La Chine est devenue officiellement pour le FMI le 1er PIB du monde cette semaine. Ce classement est établi selon la version PIB PPA, c’est-à-dire à parité de pouvoir d’achat, sans laquelle le yuan exprimé en dollars ne donnerait pas du tout le même classement. C’était prévu pour quelques années plus tard. La crise financière américaine a précipité ce tournant symbolique de la géopolitique. Pour mesurer l’accélération du rattrapage, il faut juste visualiser un écart de 5500 milliards de dollars effacé par l’économie chinoise entre 2010 et fin 2014. C’est bien sûr spectaculaire. Le succès de la Chine doit toujours être pondéré par plusieurs autres statistiques. Celle du revenu par habitant est bien sûr la première qui vient à l’esprit. La Chine demeure de ce point de vue un pays à revenu intermédiaire. Le Pib PPA par habitant fait à peine amener la Chine dans les 100 premiers pays du monde. Il dit pourquoi la Chine est loin d’être encore la 1ère puissance économique du monde. Mais surtout les modes de calcul de la richesse Chinoise sont contestés. La valorisation des invendus -surstockage- d’une année sur l’autre, font, mais pas seulement eux, problème dans la comptabilité nationale.
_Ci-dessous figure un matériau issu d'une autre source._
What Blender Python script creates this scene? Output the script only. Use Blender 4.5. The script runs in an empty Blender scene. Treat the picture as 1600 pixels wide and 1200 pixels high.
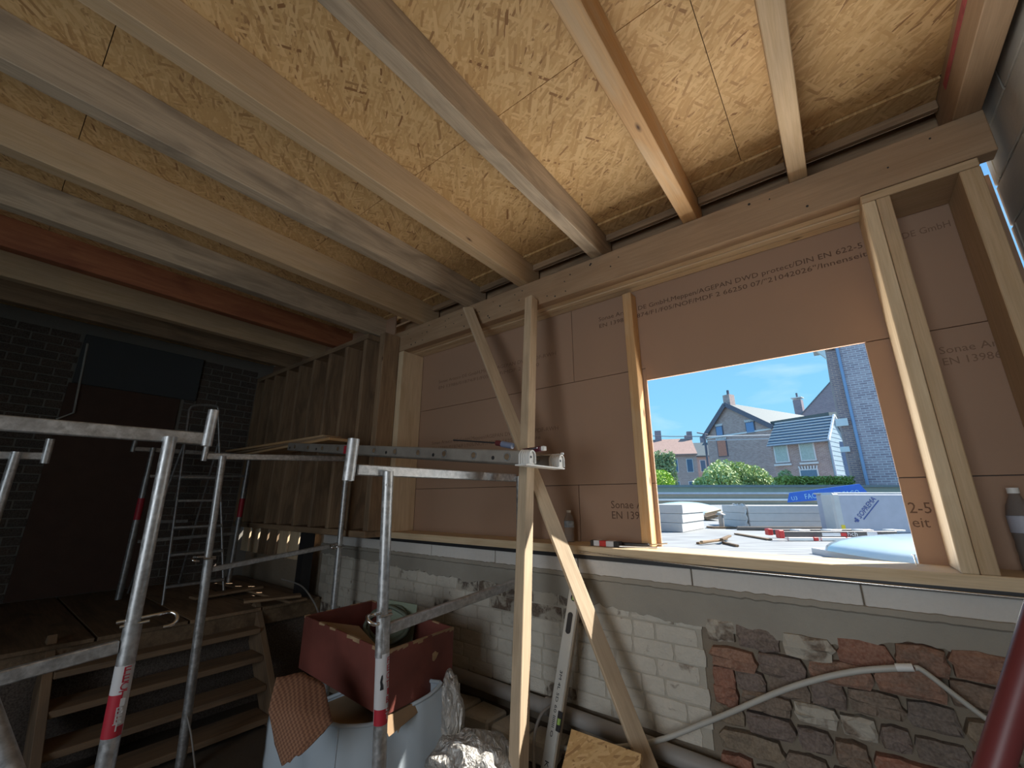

Le fait est que l’absence de contre-pouvoir en Chine rend l’évaluation sujette à caution. Et c’est bien sûr toute la fragilité du miracle chinois. Il y a 25 ans Belaid Abdesslam suggérait le modèle chinois pour la transition algérienne. Un régime autoritaire dirigé par un parti d’avant-garde éclairé pour réaliser une économie de marché performante. La démocratie viendrait un peu plus tard. L’ancien chef du gouvernement n’aura été exaucé sur rien. Ou presque. Le régime est autoritaire mais pas éclairé. Le passage à l’économie de marché est partiel mais pas performant. Le modèle chinois n’est pas exportable. Surtout pas en Algérie. C’est cela qu’il faut surtout retenir. Et revenir à la lecture du rapport Nabni.